An Indian teacher who has established more than 800 learning centers across India for children who have never attended school has been named the winner of the $1 million Global Teacher Prize from GEMS Education.
Located in over 100 slums and villages, Rouble Nagi's classrooms offer safe, inspiring spaces to help overcome the challenging conditions shaped by poverty—child labour, early marriage, irregular attendance, and a lack of infrastructure.
Rather than seeing these realities as barriers, Ms. Nagi designs education around real life: flexible schedules for working children, hands-on learning using recycled materials, and practical skills that demonstrate immediate value to families. As a result, her programs have reduced dropout rates by more than 50% and significantly improved long-term school retention.
It all started after she was asked to do an art workshop as an artist in her early 20s. 'I met a child who'd never seen a pencil, and it was the turning point of my life.'
Over the last two decades, she has helped bring more than one million children into the formal education system—and one of her not-so-secret weapons is art. She has transformed abandoned walls into large interactive murals that teach everything from reading, math, and science, to hygiene, history, environmental awareness, and social responsibility.
The murals are not decorative artworks, but open-air classrooms that draw children into learning, engage parents, and turn entire neighborhoods into partners in education.

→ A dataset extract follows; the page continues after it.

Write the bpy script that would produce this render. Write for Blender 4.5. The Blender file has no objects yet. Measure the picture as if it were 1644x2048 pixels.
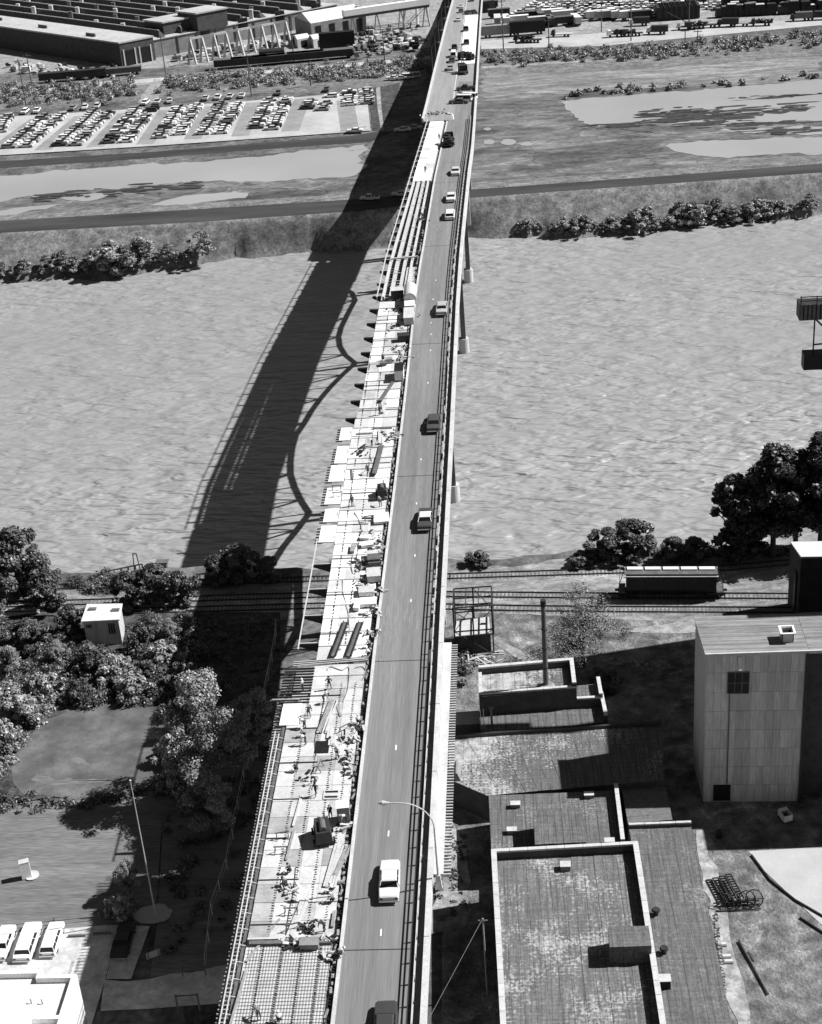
import bpy, math, random
import numpy as np
from mathutils import Vector, Matrix
random.seed(7); rng = np.random.default_rng(7)
S = bpy.context.scene; COL = S.collection
# ------------------------------------------------------------------ camera
F = 3151.5425; CX, CY, HC = 822., 1024., 127.54
RM = np.array([[0.99668932,-0.04104015,-0.07018616],[0.04283529,-0.46866851,0.88233495],[-0.0691052,-0.88242027,-0.46535893]])
cd = bpy.data.cameras.new('camera'); cam = bpy.data.objects.new('camera', cd); COL.objects.link(cam); S.camera = cam
cd.sensor_fit = 'HORIZONTAL'; cd.sensor_width = 36; cd.lens = F/1644*36; cd.clip_end = 20000; cd.clip_start = 1
m4 = Matrix.Identity(4)
for i in range(3):
    m4[i][0] = RM[i][0]; m4[i][1] = -RM[i][1]; m4[i][2] = -RM[i][2]
m4[2][3] = HC; cam.matrix_world = m4
# ------------------------------------------------------------------ world and sun
SD = Vector((-.95, -.21, -1.0))                      # direction the sunlight travels
W = bpy.data.worlds.new('World'); S.world = W; W.use_nodes = True
nt = W.node_tree; bg = nt.nodes['Background']; bg.inputs[1].default_value = .05
sky = nt.nodes.new('ShaderNodeTexSky'); sky.sky_type = 'NISHITA'; sky.sun_disc = False
sky.sun_elevation = math.radians(45.8); sky.sun_rotation = math.radians(77); sky.air_density = .5; sky.dust_density = .5; sky.altitude = 300
bw = nt.nodes.new('ShaderNodeRGBToBW'); nt.links.new(sky.outputs[0], bw.inputs[0]); nt.links.new(bw.outputs[0], bg.inputs[0])
sl = bpy.data.lights.new('sun', 'SUN'); sl.energy = 5; sl.angle = math.radians(.5)
sun = bpy.data.objects.new('sun', sl); COL.objects.link(sun); sun.rotation_euler = SD.to_track_quat('-Z', 'Y').to_euler()
S.view_settings.view_transform = 'Standard'; S.view_settings.look = 'None'; S.view_settings.exposure = .55; S.view_settings.gamma = 1
S.render.engine = 'CYCLES'
# ------------------------------------------------------------------ placement helpers
ZY = [0,100,150,220,280,340,390,440,500,555,595,631,667,740,1200]; ZZ = [26,26,26.6,29.6,32.4,31,27.4,24,20.5,17,14.7,12,9.2,5,5]
def zd(Y): return float(np.interp(Y, ZY, ZZ))
def P(px, py, z=0.):
    d = RM @ np.array([px-CX, py-CY, F]); t = (HC-z)/-d[2]
    return Vector((d[0]*t, d[1]*t, z))
def D(px, py, dz=0.):
    z = 28.
    for _ in range(30):
        p = P(px, py, z); z = .5*z+.5*(zd(p[1])+dz)
    return p
def Z1(x, y): return D(540+x/4.11, 1120+y/4.11)
def Z2(x, y): return D(440+x/3.425, 1560+y/3.425)
def Z5(x, y): return D(600+x/3.5925, 580+y/3.5925)
def Z4(x, y): return D(700+x/3.413, y/3.413)
def XR(Y): return float(np.interp(Y, [0,160,210,258,302,368,400,479,740], [-10.05,-9.9,-9.6,-9.4,-8.85,-7.9,-7.8,-7.7,-7.5]))
def XAL(Y): return float(np.interp(Y, [0,155,198,230,264,287,336,409,410.5,740], [-17.95,-17.85,-17.35,-17.1,-17.0,-16.5,-15.9,-15.0,-14.8,-14.3]))
def XL(Y): return float(np.interp(Y, [0,153,154.5,213,225,262,294,338,409,410,490,685], [-26.7,-27.0,-24.85,-24.8,-24.1,-23.4,-22.4,-20.9,-19.7,-21.9,-21.5,-20.3]))
# ------------------------------------------------------------------ materials
def mat(name, v, rough=.85, var=.35, scale=1., bump=0., spec=.25, stretch=(1,1,1), fine=None, world=False, var2=.15, rot=0, metal=0):
    m = bpy.data.materials.new(name); m.use_nodes = True; n = m.node_tree.nodes; l = m.node_tree.links
    b = n['Principled BSDF']; b.inputs['Roughness'].default_value = rough; b.inputs['Specular IOR Level'].default_value = spec
    b.inputs['Metallic'].default_value = metal
    if world:
        g = n.new('ShaderNodeNewGeometry'); co = g.outputs['Position']
    else:
        g = n.new('ShaderNodeTexCoord'); co = g.outputs['Object']
    mp = n.new('ShaderNodeMapping'); mp.inputs['Scale'].default_value = stretch; mp.inputs['Rotation'].default_value = (0,0,rot); l.new(co, mp.inputs[0])
    a = n.new('ShaderNodeTexNoise'); a.inputs['Scale'].default_value = scale; a.inputs['Detail'].default_value = 7; a.inputs['Roughness'].default_value = .65
    l.new(mp.outputs[0], a.inputs[0])
    c = n.new('ShaderNodeTexNoise'); c.inputs['Scale'].default_value = fine or scale*9; c.inputs['Detail'].default_value = 3; l.new(mp.outputs[0], c.inputs[0])
    r1 = n.new('ShaderNodeMapRange'); r1.inputs[1].default_value = .32; r1.inputs[2].default_value = .68
    r1.inputs[3].default_value = v*(1-var); r1.inputs[4].default_value = v*(1+var); l.new(a.outputs[0], r1.inputs[0])
    r2 = n.new('ShaderNodeMapRange'); r2.inputs[1].default_value = .3; r2.inputs[2].default_value = .7
    r2.inputs[3].default_value = 1-var2; r2.inputs[4].default_value = 1+var2; l.new(c.outputs[0], r2.inputs[0])
    mu = n.new('ShaderNodeMath'); mu.operation = 'MULTIPLY'; l.new(r1.outputs[0], mu.inputs[0]); l.new(r2.outputs[0], mu.inputs[1])
    l.new(mu.outputs[0], b.inputs['Base Color'])
    if bump:
        bp = n.new('ShaderNodeBump'); bp.inputs['Strength'].default_value = 1; bp.inputs['Distance'].default_value = bump
        ad = n.new('ShaderNodeMath'); ad.operation = 'ADD'; l.new(a.outputs[0], ad.inputs[0]); l.new(c.outputs[0], ad.inputs[1])
        l.new(ad.outputs[0], bp.inputs['Height']); l.new(bp.outputs[0], b.inputs['Normal'])
    return m
def patchy(name, lo, hi, scale, thr=.5, width=.08, stretch=(1,1,1), rot=0, rough=.9, fine=6, fv=.3, world=True, bump=0, scale2=None, v3=None, vein=0, vs=.1, vdark=False):
    """two tones mixed by a noise with soft edges: dirt and grass, roofing and dust"""
    m = mat(name, 1, rough=rough, var=.25, scale=scale*2.7, fine=fine, var2=fv, stretch=stretch, rot=rot, world=world, bump=bump)
    n = m.node_tree.nodes; l = m.node_tree.links; b = n['Principled BSDF']
    prev = b.inputs['Base Color'].links[0].from_socket; mp = [x for x in n if x.type == 'MAPPING'][0]
    a = n.new('ShaderNodeTexNoise'); a.inputs['Scale'].default_value = scale; a.inputs['Detail'].default_value = 9; a.inputs['Roughness'].default_value = .62; a.inputs['Distortion'].default_value = .3
    l.new(mp.outputs[0], a.inputs[0])
    r = n.new('ShaderNodeMapRange'); r.inputs[1].default_value = thr-width; r.inputs[2].default_value = thr+width; r.inputs[3].default_value = lo; r.inputs[4].default_value = hi
    l.new(a.outputs[0], r.inputs[0])
    mu = n.new('ShaderNodeMath'); mu.operation = 'MULTIPLY'; l.new(prev, mu.inputs[0]); l.new(r.outputs[0], mu.inputs[1])
    out = mu.outputs[0]
    if scale2:
        a2 = n.new('ShaderNodeTexNoise'); a2.inputs['Scale'].default_value = scale2; a2.inputs['Detail'].default_value = 6; l.new(mp.outputs[0], a2.inputs[0])
        r3 = n.new('ShaderNodeMapRange'); r3.inputs[1].default_value = .35; r3.inputs[2].default_value = .65; r3.inputs[3].default_value = 1-v3; r3.inputs[4].default_value = 1+v3; l.new(a2.outputs[0], r3.inputs[0])
        m3 = n.new('ShaderNodeMath'); m3.operation = 'MULTIPLY'; l.new(out, m3.inputs[0]); l.new(r3.outputs[0], m3.inputs[1]); out = m3.outputs[0]
    for vi in range(2 if vein else 0):          # curved pale ridges and wheel lines
        a3 = n.new('ShaderNodeTexNoise'); a3.inputs['Scale'].default_value = vs*(1+.7*vi); a3.inputs['Detail'].default_value = 2; a3.inputs['Distortion'].default_value = .6+vi; l.new(mp.outputs[0], a3.inputs[0])
        sb = n.new('ShaderNodeMath'); sb.operation = 'SUBTRACT'; l.new(a3.outputs[0], sb.inputs[0]); sb.inputs[1].default_value = .5
        ab = n.new('ShaderNodeMath'); ab.operation = 'ABSOLUTE'; l.new(sb.outputs[0], ab.inputs[0])
        rv = n.new('ShaderNodeMapRange'); rv.interpolation_type = 'SMOOTHSTEP'; rv.inputs[1].default_value = 0; rv.inputs[2].default_value = .022; rv.inputs[3].default_value = 1+(vein if vi == 0 or not vdark else -.45); rv.inputs[4].default_value = 1; l.new(ab.outputs[0], rv.inputs[0])
        m4_ = n.new('ShaderNodeMath'); m4_.operation = 'MULTIPLY'; l.new(out, m4_.inputs[0]); l.new(rv.outputs[0], m4_.inputs[1]); out = m4_.outputs[0]
    l.new(out, b.inputs['Base Color'])
    return m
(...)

'Rouble Nagi represents the very best of what teaching can be—courage, creativity, compassion, and an unwavering belief in every child's potential,' said Sunny Varkey, who founded the annual Global Teacher Prize.
Now in its tenth year, the Global Teacher Prize—which collaborates with UNESCO—is the largest award of its kind, with Nagi selected from over 5,000 nominations and applications from 139 countries.
Rouble, who is also the author of the book The Slum Queen, has recruited and trained more than 600 volunteer and paid educators, creating a scalable model that meets children where they are—academically, socially, and economically. She plans to use the $1 million prize money to build a free vocational institute and digital literacy training program to help transform the lives of millions more marginalized young people.